JBooks.com is an e-zine that deals with Jewish matters through the lens of culture, though from a purely secular viewpoint. The site is filled with book reviews, interviews, excerpts from current novels -- without a drop of religiosity in sight. Not that there's anything wrong with that. In fact, it's rather refreshing. For no matter my deep love of, and commitment to, the Jewish religion, I was once a determined secularist and have always argued that some of Judaism's greatest advances, especially in the arts and sciences, were made under the banner of secularism.

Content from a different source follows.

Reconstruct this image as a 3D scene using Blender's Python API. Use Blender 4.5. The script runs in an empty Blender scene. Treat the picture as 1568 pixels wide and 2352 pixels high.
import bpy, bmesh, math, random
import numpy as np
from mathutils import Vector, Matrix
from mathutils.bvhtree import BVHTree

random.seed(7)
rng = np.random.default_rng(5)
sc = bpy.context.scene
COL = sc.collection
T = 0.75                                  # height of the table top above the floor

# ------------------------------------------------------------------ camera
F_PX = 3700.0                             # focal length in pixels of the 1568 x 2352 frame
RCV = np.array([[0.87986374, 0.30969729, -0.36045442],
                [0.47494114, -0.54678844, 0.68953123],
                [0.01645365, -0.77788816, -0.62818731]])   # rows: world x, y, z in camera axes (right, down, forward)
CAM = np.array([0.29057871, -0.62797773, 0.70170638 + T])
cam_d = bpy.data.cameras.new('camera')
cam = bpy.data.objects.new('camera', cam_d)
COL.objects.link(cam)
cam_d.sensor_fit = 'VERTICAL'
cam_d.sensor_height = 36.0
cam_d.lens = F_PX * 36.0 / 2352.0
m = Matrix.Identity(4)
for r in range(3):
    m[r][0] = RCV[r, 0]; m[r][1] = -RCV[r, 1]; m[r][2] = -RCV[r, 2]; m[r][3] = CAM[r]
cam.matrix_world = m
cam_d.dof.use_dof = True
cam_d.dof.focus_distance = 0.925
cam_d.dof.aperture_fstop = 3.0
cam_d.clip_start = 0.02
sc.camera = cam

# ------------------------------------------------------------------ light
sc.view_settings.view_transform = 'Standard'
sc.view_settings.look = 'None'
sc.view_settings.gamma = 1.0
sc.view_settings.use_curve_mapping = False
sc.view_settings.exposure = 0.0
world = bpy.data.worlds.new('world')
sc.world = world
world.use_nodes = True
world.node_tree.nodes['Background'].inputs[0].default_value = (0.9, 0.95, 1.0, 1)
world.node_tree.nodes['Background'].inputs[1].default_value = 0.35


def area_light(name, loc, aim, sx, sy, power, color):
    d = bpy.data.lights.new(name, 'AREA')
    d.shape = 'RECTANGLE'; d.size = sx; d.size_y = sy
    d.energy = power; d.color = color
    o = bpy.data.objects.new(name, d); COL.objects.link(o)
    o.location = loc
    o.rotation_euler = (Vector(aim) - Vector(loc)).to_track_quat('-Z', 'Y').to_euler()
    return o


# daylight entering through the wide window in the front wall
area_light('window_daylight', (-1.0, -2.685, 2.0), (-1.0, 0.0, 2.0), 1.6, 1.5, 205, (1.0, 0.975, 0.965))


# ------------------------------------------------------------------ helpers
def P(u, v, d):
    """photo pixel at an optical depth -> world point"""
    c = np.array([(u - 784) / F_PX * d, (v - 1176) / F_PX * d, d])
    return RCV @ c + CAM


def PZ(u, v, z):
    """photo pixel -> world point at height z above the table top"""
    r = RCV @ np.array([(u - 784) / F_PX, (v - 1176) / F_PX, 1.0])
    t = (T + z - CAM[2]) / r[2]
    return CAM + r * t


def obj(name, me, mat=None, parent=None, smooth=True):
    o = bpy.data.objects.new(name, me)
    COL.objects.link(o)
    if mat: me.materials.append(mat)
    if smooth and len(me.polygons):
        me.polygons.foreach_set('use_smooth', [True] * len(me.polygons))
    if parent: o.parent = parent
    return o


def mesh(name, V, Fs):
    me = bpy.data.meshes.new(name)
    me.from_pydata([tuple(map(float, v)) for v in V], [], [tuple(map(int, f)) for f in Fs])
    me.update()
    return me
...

The only thing that gets to me on the site is when writers become aggressively "in your face" about their atheism, as was the case with a two-part essay by Roi Ben-Yehuda called "Godless Jews: The Original Atheists With Attitude." The piece points out that, "For two centuries Jews have contributed a disproportionate creative role to the discourse of doubt, skepticism and atheism. Jewish intellectuals, the likes of Emma Goldman, Ernestine Rose, Sigmund Freud, Woody Allen and Ayn Rand have all brought to bear their considerable talents on the question of God's non-existence.

"It should come as no surprise that the same people that gave the world monotheism also played a significant role in its negation."

Secularism is one thing, but trumpeting atheism so determinedly seems a little too triumphalistic. And Ben-Yehuda's examples of great Jewish intellectuals -- in his second installment, he adds Karl Marx -- leave a lot to be desired (though Freud, outside of his anti-religion stance, far exceeds the others on that list). Like so many in literary and academic circles these days, Ben-Yehuda seems to overstate his case out of a need to counteract the seeming triumphs of the opposition.

When JBooks sticks to culture, I tend to like it a whole lot more. For example, Ken Gordon, the editor of the site, sent out an eNewsletter recently called "Haunted by the Ghost of Alfred Kazin," which I gobbled up.

Gordon began by admitting his fascination with the late New York Jewish intellectual, then wrote: "Those of you who've done time in the English Department know how this powerful critic shadows us as we scribble in the margins of a new novel, or browse the stacks at our favorite used bookstore. For those of you who have yet to make his acquaintance -- in the 20th-century literary world, Alfred Kazin was the man. No less an authority than Philip Roth called him, after Kazin died in 1998, 'America's best reader of American literature in the century.'

"The spirit of Kazin stares skeptically at the literary choices we make, at how well -- or poorly -- we respond to the text at hand. Kazin's shade is not impressed by how casually, how carelessly, we handle our literary materials. (Something tells me that Kazin wouldn't have appreciated the rise of the Internet.)"

There's lots more to this introduction and then, beneath it, you find numerous links to other passages that fill in Kazin's tale.

This is, distinctly, what JBooks does best.